• Problem requirements:
Give back exactly the lines from the one with "Generate a Blender" through the one with "COL = S.collection", inclusive, without the images.
>> BEGIN Material for this task
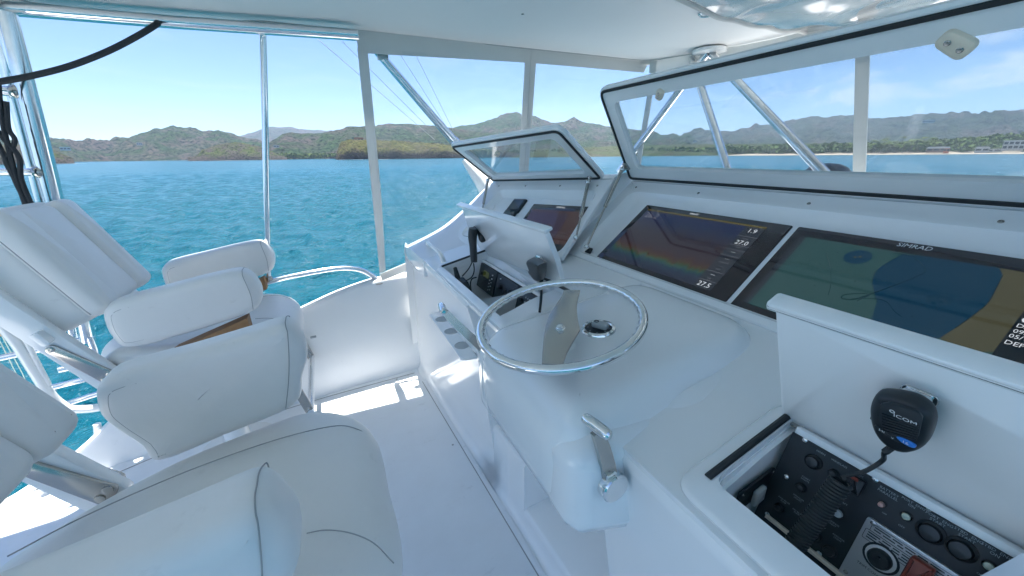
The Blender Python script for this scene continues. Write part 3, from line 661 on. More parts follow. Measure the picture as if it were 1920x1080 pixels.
>> END Material for this task
>> BEGIN Material for this task
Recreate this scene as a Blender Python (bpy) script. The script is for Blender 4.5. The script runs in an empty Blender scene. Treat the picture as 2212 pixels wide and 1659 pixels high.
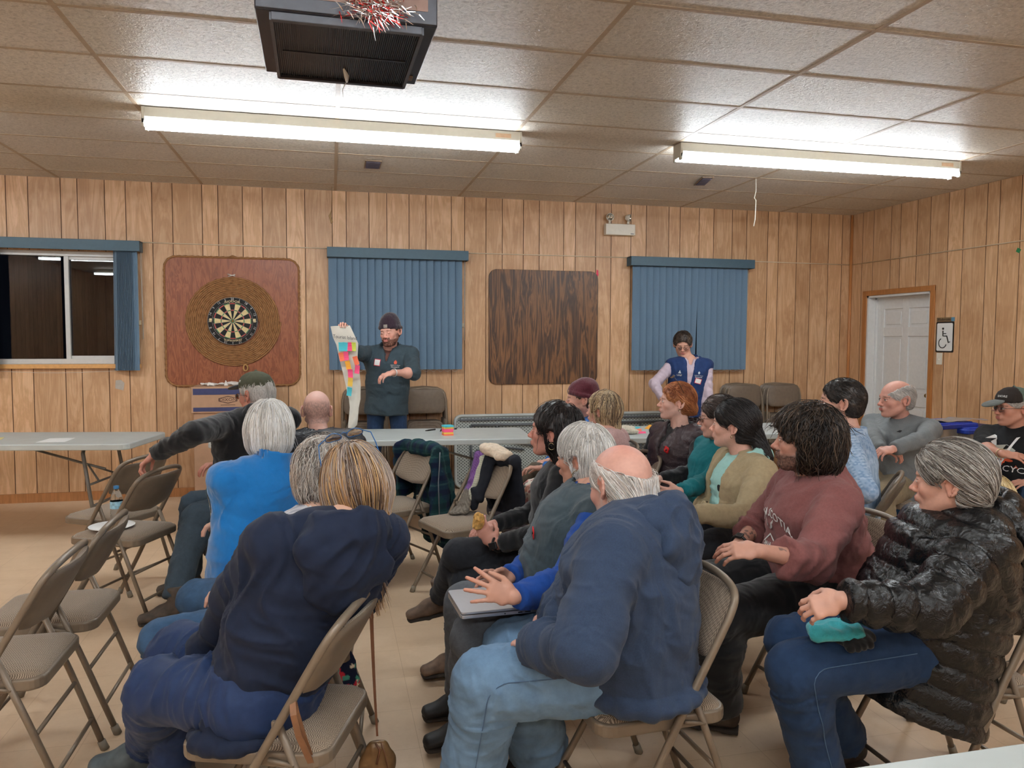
>> END Material for this task
>> BEGIN Material for this task
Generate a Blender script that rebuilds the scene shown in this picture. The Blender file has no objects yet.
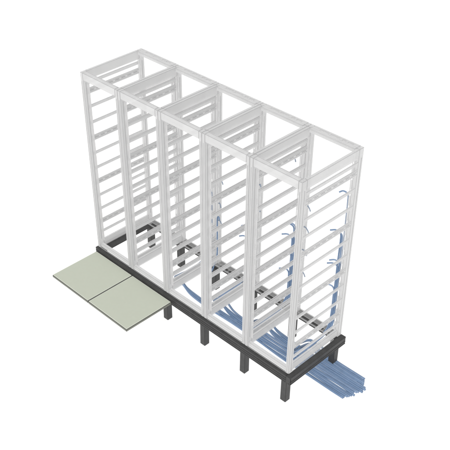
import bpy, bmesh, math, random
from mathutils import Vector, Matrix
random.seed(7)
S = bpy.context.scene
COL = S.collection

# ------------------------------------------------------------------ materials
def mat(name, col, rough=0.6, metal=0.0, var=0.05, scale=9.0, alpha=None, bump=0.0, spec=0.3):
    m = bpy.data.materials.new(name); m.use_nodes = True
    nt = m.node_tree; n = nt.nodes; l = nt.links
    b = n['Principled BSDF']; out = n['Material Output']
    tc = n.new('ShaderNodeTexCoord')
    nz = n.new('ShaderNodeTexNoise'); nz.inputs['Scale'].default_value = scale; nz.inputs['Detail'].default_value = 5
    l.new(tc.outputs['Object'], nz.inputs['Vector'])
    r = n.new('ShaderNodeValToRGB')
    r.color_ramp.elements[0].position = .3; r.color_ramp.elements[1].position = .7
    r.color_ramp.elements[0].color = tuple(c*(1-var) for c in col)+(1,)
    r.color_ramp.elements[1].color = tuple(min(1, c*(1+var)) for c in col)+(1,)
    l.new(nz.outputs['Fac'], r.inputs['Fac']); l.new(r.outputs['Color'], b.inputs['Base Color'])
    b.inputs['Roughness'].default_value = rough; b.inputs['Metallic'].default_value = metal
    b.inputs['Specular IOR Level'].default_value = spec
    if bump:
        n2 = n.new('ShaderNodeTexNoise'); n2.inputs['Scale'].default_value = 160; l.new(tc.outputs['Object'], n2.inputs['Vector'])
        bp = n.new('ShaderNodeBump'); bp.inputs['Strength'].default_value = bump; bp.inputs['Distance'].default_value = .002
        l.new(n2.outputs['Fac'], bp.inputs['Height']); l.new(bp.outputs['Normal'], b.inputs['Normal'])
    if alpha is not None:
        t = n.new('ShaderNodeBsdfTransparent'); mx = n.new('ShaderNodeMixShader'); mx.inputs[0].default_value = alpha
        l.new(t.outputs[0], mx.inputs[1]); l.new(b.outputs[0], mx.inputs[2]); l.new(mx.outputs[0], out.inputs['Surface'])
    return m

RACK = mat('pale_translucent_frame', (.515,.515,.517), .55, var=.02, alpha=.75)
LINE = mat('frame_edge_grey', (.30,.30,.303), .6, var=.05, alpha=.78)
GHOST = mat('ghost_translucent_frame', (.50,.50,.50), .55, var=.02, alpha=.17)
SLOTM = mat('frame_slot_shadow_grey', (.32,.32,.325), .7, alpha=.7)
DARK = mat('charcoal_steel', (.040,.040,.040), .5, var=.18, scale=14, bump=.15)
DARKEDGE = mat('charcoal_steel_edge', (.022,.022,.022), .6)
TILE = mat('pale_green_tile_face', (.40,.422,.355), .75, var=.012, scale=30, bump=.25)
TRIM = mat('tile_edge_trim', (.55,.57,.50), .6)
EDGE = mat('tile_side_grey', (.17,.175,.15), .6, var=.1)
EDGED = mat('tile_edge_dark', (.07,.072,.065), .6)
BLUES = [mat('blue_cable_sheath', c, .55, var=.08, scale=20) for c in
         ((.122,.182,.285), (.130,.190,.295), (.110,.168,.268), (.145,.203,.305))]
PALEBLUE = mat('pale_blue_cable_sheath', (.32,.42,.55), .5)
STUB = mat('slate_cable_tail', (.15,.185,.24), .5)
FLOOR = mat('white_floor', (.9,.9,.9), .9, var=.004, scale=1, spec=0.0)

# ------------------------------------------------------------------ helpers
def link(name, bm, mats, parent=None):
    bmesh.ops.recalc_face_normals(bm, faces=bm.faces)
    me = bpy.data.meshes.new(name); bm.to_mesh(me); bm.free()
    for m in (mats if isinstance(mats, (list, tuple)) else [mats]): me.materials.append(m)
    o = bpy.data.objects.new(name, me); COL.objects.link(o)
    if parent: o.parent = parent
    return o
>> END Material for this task
• Result of the task:
Generate a Blender script that rebuilds the scene shown in this picture. The Blender file has no objects yet.
import bpy, bmesh, math, random
from mathutils import Vector, Matrix
random.seed(7)
S = bpy.context.scene
COL = S.collection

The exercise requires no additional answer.